> **Your instructions**:
Give back all the data exactly, line by line.

>> begin Data section

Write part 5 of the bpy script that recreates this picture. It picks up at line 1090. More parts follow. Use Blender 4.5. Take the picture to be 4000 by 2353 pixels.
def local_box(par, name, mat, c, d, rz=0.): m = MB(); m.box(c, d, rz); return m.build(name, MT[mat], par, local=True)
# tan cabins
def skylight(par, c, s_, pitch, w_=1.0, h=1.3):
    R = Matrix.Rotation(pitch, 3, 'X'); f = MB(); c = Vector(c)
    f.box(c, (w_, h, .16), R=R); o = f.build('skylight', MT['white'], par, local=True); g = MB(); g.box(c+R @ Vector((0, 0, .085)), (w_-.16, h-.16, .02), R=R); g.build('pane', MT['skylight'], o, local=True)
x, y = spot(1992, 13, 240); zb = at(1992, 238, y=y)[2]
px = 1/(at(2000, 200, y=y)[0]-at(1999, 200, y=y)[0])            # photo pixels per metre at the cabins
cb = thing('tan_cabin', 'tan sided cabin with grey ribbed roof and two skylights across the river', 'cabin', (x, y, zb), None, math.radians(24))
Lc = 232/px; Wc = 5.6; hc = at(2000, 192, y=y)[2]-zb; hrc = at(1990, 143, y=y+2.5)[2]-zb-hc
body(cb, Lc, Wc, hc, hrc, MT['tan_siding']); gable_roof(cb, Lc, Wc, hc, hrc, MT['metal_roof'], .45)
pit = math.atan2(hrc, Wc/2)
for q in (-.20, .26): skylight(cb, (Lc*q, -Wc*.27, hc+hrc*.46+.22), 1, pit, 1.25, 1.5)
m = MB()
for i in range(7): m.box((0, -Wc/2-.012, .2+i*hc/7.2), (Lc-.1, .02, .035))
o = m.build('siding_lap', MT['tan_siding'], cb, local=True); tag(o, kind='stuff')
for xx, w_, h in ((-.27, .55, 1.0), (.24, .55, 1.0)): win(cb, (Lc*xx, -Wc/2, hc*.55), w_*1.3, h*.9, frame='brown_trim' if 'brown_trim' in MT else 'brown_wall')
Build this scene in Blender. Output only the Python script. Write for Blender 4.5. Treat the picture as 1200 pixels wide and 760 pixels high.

>> end Data section

> **The completed task**:
Write part 5 of the bpy script that recreates this picture. It picks up at line 1090. More parts follow. Use Blender 4.5. Take the picture to be 4000 by 2353 pixels.
def local_box(par, name, mat, c, d, rz=0.): m = MB(); m.box(c, d, rz); return m.build(name, MT[mat], par, local=True)
# tan cabins
def skylight(par, c, s_, pitch, w_=1.0, h=1.3):
    R = Matrix.Rotation(pitch, 3, 'X'); f = MB(); c = Vector(c)
    f.box(c, (w_, h, .16), R=R); o = f.build('skylight', MT['white'], par, local=True); g = MB(); g.box(c+R @ Vector((0, 0, .085)), (w_-.16, h-.16, .02), R=R); g.build('pane', MT['skylight'], o, local=True)
x, y = spot(1992, 13, 240); zb = at(1992, 238, y=y)[2]
px = 1/(at(2000, 200, y=y)[0]-at(1999, 200, y=y)[0])            # photo pixels per metre at the cabins
cb = thing('tan_cabin', 'tan sided cabin with grey ribbed roof and two skylights across the river', 'cabin', (x, y, zb), None, math.radians(24))
Lc = 232/px; Wc = 5.6; hc = at(2000, 192, y=y)[2]-zb; hrc = at(1990, 143, y=y+2.5)[2]-zb-hc
body(cb, Lc, Wc, hc, hrc, MT['tan_siding']); gable_roof(cb, Lc, Wc, hc, hrc, MT['metal_roof'], .45)
pit = math.atan2(hrc, Wc/2)
for q in (-.20, .26): skylight(cb, (Lc*q, -Wc*.27, hc+hrc*.46+.22), 1, pit, 1.25, 1.5)
m = MB()
for i in range(7): m.box((0, -Wc/2-.012, .2+i*hc/7.2), (Lc-.1, .02, .035))
o = m.build('siding_lap', MT['tan_siding'], cb, local=True); tag(o, kind='stuff')
for xx, w_, h in ((-.27, .55, 1.0), (.24, .55, 1.0)): win(cb, (Lc*xx, -Wc/2, hc*.55), w_*1.3, h*.9, frame='brown_trim' if 'brown_trim' in MT else 'brown_wall')
Build this scene in Blender. Output only the Python script. Write for Blender 4.5. Treat the picture as 1200 pixels wide and 760 pixels high.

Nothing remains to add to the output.